WORK TO BE COMPLETED. Write the data out again in full, with no departure from the original.

+ + + +

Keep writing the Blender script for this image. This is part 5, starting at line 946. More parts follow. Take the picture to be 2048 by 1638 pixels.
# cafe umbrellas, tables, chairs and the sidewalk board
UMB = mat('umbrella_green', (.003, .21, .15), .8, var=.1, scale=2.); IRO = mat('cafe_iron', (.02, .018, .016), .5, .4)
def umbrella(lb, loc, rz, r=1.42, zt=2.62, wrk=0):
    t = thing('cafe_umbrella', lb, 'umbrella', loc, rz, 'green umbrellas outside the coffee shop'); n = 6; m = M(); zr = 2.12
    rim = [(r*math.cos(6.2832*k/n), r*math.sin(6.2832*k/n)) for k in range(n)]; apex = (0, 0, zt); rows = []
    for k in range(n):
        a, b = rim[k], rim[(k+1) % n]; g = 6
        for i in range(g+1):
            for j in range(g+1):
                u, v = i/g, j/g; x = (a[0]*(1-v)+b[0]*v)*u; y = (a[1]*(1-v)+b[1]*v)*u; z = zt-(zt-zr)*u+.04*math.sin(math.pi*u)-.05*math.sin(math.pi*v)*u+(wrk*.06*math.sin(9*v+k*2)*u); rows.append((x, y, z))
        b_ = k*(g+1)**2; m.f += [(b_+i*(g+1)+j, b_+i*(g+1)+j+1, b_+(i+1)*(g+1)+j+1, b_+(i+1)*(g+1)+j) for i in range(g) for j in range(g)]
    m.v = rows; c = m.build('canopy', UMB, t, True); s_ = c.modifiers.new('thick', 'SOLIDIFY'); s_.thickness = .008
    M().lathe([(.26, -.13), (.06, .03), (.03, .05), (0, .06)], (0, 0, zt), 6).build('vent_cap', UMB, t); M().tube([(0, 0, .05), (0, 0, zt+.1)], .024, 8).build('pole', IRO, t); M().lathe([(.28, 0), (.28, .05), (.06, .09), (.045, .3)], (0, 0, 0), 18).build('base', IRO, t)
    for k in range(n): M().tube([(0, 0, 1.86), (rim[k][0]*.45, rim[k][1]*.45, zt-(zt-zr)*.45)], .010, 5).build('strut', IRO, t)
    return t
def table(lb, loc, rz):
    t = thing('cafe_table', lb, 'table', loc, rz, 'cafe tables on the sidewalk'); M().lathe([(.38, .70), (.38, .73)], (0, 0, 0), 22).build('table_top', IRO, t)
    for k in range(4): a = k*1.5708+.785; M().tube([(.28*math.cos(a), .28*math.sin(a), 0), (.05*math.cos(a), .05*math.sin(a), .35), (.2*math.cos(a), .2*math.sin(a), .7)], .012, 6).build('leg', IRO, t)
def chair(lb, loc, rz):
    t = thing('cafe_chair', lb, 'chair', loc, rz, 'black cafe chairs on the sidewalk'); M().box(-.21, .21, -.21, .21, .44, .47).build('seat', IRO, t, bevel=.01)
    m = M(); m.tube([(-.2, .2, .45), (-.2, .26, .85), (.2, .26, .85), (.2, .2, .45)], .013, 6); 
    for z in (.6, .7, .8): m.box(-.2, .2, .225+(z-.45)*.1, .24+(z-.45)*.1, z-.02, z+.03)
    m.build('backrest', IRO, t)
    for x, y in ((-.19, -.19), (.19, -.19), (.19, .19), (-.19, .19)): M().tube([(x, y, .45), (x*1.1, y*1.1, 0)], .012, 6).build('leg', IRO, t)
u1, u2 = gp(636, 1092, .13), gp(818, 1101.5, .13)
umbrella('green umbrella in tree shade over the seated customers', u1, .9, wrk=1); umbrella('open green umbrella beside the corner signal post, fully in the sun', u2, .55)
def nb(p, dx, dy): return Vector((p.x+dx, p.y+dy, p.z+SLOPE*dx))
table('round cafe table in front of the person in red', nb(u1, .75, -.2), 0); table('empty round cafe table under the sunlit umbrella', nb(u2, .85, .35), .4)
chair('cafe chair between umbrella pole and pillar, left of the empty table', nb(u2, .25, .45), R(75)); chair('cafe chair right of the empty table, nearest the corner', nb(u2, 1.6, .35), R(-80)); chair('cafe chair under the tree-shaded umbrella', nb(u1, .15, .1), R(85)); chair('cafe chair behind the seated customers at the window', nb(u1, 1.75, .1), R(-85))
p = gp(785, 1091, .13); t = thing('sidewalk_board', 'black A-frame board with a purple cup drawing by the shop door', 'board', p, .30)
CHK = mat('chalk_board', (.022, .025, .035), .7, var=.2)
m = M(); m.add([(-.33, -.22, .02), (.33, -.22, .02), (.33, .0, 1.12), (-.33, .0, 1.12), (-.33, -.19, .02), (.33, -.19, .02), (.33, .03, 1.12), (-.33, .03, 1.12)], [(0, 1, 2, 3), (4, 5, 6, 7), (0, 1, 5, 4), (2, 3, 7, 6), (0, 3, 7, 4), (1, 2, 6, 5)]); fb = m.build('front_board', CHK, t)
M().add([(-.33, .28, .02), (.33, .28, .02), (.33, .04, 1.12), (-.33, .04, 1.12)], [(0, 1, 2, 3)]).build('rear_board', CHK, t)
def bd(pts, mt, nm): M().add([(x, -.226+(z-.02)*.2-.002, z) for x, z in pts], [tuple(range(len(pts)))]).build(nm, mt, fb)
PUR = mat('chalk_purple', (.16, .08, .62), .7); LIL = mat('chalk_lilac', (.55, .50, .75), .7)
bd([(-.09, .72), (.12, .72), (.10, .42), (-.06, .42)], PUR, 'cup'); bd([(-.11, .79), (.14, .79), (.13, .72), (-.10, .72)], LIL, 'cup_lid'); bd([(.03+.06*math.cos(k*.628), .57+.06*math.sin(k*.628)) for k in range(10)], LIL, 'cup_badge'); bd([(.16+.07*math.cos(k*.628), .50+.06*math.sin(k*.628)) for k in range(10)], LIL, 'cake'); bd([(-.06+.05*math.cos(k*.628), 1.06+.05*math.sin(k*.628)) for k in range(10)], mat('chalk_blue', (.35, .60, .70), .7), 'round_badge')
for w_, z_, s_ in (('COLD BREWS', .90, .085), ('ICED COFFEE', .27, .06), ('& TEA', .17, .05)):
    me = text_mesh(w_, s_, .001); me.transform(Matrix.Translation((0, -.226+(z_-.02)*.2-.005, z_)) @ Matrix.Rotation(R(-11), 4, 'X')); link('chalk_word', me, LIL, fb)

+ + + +

EXERCISE SOLUTION.
Keep writing the Blender script for this image. This is part 5, starting at line 946. More parts follow. Take the picture to be 2048 by 1638 pixels.
# cafe umbrellas, tables, chairs and the sidewalk board
UMB = mat('umbrella_green', (.003, .21, .15), .8, var=.1, scale=2.); IRO = mat('cafe_iron', (.02, .018, .016), .5, .4)
def umbrella(lb, loc, rz, r=1.42, zt=2.62, wrk=0):
    t = thing('cafe_umbrella', lb, 'umbrella', loc, rz, 'green umbrellas outside the coffee shop'); n = 6; m = M(); zr = 2.12
    rim = [(r*math.cos(6.2832*k/n), r*math.sin(6.2832*k/n)) for k in range(n)]; apex = (0, 0, zt); rows = []
    for k in range(n):
        a, b = rim[k], rim[(k+1) % n]; g = 6
        for i in range(g+1):
            for j in range(g+1):
                u, v = i/g, j/g; x = (a[0]*(1-v)+b[0]*v)*u; y = (a[1]*(1-v)+b[1]*v)*u; z = zt-(zt-zr)*u+.04*math.sin(math.pi*u)-.05*math.sin(math.pi*v)*u+(wrk*.06*math.sin(9*v+k*2)*u); rows.append((x, y, z))
        b_ = k*(g+1)**2; m.f += [(b_+i*(g+1)+j, b_+i*(g+1)+j+1, b_+(i+1)*(g+1)+j+1, b_+(i+1)*(g+1)+j) for i in range(g) for j in range(g)]
    m.v = rows; c = m.build('canopy', UMB, t, True); s_ = c.modifiers.new('thick', 'SOLIDIFY'); s_.thickness = .008
    M().lathe([(.26, -.13), (.06, .03), (.03, .05), (0, .06)], (0, 0, zt), 6).build('vent_cap', UMB, t); M().tube([(0, 0, .05), (0, 0, zt+.1)], .024, 8).build('pole', IRO, t); M().lathe([(.28, 0), (.28, .05), (.06, .09), (.045, .3)], (0, 0, 0), 18).build('base', IRO, t)
    for k in range(n): M().tube([(0, 0, 1.86), (rim[k][0]*.45, rim[k][1]*.45, zt-(zt-zr)*.45)], .010, 5).build('strut', IRO, t)
    return t
def table(lb, loc, rz):
    t = thing('cafe_table', lb, 'table', loc, rz, 'cafe tables on the sidewalk'); M().lathe([(.38, .70), (.38, .73)], (0, 0, 0), 22).build('table_top', IRO, t)
    for k in range(4): a = k*1.5708+.785; M().tube([(.28*math.cos(a), .28*math.sin(a), 0), (.05*math.cos(a), .05*math.sin(a), .35), (.2*math.cos(a), .2*math.sin(a), .7)], .012, 6).build('leg', IRO, t)
def chair(lb, loc, rz):
    t = thing('cafe_chair', lb, 'chair', loc, rz, 'black cafe chairs on the sidewalk'); M().box(-.21, .21, -.21, .21, .44, .47).build('seat', IRO, t, bevel=.01)
    m = M(); m.tube([(-.2, .2, .45), (-.2, .26, .85), (.2, .26, .85), (.2, .2, .45)], .013, 6); 
    for z in (.6, .7, .8): m.box(-.2, .2, .225+(z-.45)*.1, .24+(z-.45)*.1, z-.02, z+.03)
    m.build('backrest', IRO, t)
    for x, y in ((-.19, -.19), (.19, -.19), (.19, .19), (-.19, .19)): M().tube([(x, y, .45), (x*1.1, y*1.1, 0)], .012, 6).build('leg', IRO, t)
u1, u2 = gp(636, 1092, .13), gp(818, 1101.5, .13)
umbrella('green umbrella in tree shade over the seated customers', u1, .9, wrk=1); umbrella('open green umbrella beside the corner signal post, fully in the sun', u2, .55)
def nb(p, dx, dy): return Vector((p.x+dx, p.y+dy, p.z+SLOPE*dx))
table('round cafe table in front of the person in red', nb(u1, .75, -.2), 0); table('empty round cafe table under the sunlit umbrella', nb(u2, .85, .35), .4)
chair('cafe chair between umbrella pole and pillar, left of the empty table', nb(u2, .25, .45), R(75)); chair('cafe chair right of the empty table, nearest the corner', nb(u2, 1.6, .35), R(-80)); chair('cafe chair under the tree-shaded umbrella', nb(u1, .15, .1), R(85)); chair('cafe chair behind the seated customers at the window', nb(u1, 1.75, .1), R(-85))
p = gp(785, 1091, .13); t = thing('sidewalk_board', 'black A-frame board with a purple cup drawing by the shop door', 'board', p, .30)
CHK = mat('chalk_board', (.022, .025, .035), .7, var=.2)
m = M(); m.add([(-.33, -.22, .02), (.33, -.22, .02), (.33, .0, 1.12), (-.33, .0, 1.12), (-.33, -.19, .02), (.33, -.19, .02), (.33, .03, 1.12), (-.33, .03, 1.12)], [(0, 1, 2, 3), (4, 5, 6, 7), (0, 1, 5, 4), (2, 3, 7, 6), (0, 3, 7, 4), (1, 2, 6, 5)]); fb = m.build('front_board', CHK, t)
M().add([(-.33, .28, .02), (.33, .28, .02), (.33, .04, 1.12), (-.33, .04, 1.12)], [(0, 1, 2, 3)]).build('rear_board', CHK, t)
def bd(pts, mt, nm): M().add([(x, -.226+(z-.02)*.2-.002, z) for x, z in pts], [tuple(range(len(pts)))]).build(nm, mt, fb)
PUR = mat('chalk_purple', (.16, .08, .62), .7); LIL = mat('chalk_lilac', (.55, .50, .75), .7)
bd([(-.09, .72), (.12, .72), (.10, .42), (-.06, .42)], PUR, 'cup'); bd([(-.11, .79), (.14, .79), (.13, .72), (-.10, .72)], LIL, 'cup_lid'); bd([(.03+.06*math.cos(k*.628), .57+.06*math.sin(k*.628)) for k in range(10)], LIL, 'cup_badge'); bd([(.16+.07*math.cos(k*.628), .50+.06*math.sin(k*.628)) for k in range(10)], LIL, 'cake'); bd([(-.06+.05*math.cos(k*.628), 1.06+.05*math.sin(k*.628)) for k in range(10)], mat('chalk_blue', (.35, .60, .70), .7), 'round_badge')
for w_, z_, s_ in (('COLD BREWS', .90, .085), ('ICED COFFEE', .27, .06), ('& TEA', .17, .05)):
    me = text_mesh(w_, s_, .001); me.transform(Matrix.Translation((0, -.226+(z_-.02)*.2-.005, z_)) @ Matrix.Rotation(R(-11), 4, 'X')); link('chalk_word', me, LIL, fb)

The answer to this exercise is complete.